Families inherit
money and sometimes make the right moves investing and spending. Inheritances
can also ignite disruption, divorce, and a host of bad behavior – far from the
hopes and plans of the benefactor.
What happens when
you leave what’s probably one of your most significant investments: your individual
retirement plan?
Your Retirement Assets
Perhaps most
important, your estate plan must address potential disruptions: the U.S. tax
code will almost certainly change, your heirs will experience life’s normal
challenges and opportunities, and something you never considered may befall
those you leave behind. Early death, disability, and divorce all happen every
day.
You should probably
leave your retirement assets to an individual. Such accounts include your:
IRA or 401(k)403(b)
if you worked for a school or tax-exempt organization, a simplified employee
pension (SEP-IRA), or any of a number of other plans. The retirement plans must
go to your spouse unless he or she signed away control of them after you
married (prenuptial agreements do not apply here), permitting you to designate
a different beneficiary. You can leave your IRA to any person you choose.
Planning Ahead of Time
is Key
What if you leave
your retirement money to your estate instead of to a person? What if your
beneficiary dies before you?
In either case,
your savings must be liquidated and distributed over the next five years.
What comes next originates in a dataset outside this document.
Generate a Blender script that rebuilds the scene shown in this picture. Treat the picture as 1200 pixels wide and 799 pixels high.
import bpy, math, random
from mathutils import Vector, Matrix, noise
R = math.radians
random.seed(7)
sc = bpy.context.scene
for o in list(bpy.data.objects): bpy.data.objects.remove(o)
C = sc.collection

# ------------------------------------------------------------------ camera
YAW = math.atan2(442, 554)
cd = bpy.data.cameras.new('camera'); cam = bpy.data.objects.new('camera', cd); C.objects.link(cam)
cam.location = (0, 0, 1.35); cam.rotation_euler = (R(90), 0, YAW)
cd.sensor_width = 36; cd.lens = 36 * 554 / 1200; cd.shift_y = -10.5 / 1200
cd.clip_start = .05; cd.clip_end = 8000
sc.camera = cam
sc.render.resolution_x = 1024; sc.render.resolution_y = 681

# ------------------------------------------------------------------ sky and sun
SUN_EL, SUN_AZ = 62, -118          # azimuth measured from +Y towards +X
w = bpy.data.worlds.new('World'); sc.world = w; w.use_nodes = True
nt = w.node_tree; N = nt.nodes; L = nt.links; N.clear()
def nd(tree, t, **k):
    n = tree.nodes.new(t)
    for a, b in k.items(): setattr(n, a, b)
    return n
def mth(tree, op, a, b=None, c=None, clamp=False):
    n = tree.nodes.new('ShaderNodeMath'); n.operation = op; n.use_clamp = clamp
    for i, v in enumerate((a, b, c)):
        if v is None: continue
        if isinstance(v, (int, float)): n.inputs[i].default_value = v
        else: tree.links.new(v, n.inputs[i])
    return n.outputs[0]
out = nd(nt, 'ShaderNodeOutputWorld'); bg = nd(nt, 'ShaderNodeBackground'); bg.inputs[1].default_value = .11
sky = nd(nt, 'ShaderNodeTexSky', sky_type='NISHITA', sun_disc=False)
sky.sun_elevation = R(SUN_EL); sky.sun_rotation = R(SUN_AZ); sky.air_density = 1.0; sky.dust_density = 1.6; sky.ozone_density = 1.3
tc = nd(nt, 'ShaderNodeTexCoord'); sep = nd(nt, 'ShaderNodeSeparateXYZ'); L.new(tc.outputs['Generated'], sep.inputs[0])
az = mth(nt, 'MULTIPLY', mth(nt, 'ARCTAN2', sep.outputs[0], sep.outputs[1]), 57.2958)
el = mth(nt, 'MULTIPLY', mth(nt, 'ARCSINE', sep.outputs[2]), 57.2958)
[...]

You
also lose the ability to arrange stretched payouts over individuals’ life
expectancies – usually lowering future income taxes significantly. Plus it
creates a potential marital asset for many recipients, newfound wealth that can
evaporate in the wake of some future family tragedy or feud.
You can use
specialized trusts to help mitigate most risks, such as the danger of a family
beneficiary blowing the inheritance. Several vehicles exist to restrict a beneficiary’s (irresponsible) access to the money. For example:
- An incentive trust that pays out only if the beneficiary meets
certain conditions and goals - A spendthrift trust also allows for monthly allowances or periodic
payments for either the life of the beneficiary or until the funds are
gone
You worked hard to
save for your golden years. When the inevitable day comes and you no longer
need what money remains, make sure you leave it behind the best way.